***** Recorded data

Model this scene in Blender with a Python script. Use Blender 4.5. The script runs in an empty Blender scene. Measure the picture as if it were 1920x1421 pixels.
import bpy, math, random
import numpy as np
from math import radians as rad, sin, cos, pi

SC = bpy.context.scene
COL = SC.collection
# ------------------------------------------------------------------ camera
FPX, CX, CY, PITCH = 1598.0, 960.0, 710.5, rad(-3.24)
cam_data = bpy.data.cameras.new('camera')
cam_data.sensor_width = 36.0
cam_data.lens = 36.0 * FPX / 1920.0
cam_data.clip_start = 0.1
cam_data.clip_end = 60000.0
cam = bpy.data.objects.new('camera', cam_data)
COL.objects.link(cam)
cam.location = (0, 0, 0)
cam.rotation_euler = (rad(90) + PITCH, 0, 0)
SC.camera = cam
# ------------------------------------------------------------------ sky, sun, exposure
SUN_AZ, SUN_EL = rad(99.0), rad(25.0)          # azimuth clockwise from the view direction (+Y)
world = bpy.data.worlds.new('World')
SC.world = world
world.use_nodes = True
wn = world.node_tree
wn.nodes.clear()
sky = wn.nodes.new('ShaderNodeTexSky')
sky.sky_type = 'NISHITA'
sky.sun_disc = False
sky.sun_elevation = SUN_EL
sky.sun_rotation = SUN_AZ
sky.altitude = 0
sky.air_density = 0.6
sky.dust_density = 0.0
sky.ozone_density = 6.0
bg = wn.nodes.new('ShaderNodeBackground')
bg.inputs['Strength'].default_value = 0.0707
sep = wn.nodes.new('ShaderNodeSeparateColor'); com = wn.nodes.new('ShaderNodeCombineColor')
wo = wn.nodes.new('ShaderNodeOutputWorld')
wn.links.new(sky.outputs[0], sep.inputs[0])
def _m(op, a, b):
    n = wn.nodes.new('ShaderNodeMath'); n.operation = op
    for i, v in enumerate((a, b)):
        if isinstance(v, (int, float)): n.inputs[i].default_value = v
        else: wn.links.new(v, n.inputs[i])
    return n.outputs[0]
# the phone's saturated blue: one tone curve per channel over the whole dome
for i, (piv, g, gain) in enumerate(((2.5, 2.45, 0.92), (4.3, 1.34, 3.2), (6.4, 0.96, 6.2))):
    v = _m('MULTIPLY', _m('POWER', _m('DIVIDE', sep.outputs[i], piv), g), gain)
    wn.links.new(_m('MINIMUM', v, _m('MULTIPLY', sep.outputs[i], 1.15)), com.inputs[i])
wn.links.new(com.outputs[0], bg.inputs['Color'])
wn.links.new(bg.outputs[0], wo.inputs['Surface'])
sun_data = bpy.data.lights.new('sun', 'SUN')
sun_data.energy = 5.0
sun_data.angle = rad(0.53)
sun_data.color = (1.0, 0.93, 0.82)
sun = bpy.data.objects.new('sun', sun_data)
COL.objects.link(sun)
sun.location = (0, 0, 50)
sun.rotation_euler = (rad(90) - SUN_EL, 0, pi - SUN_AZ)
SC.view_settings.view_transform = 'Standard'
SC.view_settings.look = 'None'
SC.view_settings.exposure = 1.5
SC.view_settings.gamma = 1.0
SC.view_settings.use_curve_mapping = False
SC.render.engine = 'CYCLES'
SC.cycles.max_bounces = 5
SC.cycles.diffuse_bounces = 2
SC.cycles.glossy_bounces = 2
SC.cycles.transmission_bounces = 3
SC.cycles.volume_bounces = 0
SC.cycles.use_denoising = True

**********

What to do » Every line that holds the string "scene" should be returned.

Solution to this exercise »
Model this scene in Blender with a Python script. Use Blender 4.5. The script runs in an empty Blender scene. Measure the picture as if it were 1920x1421 pixels.
SC = bpy.context.scene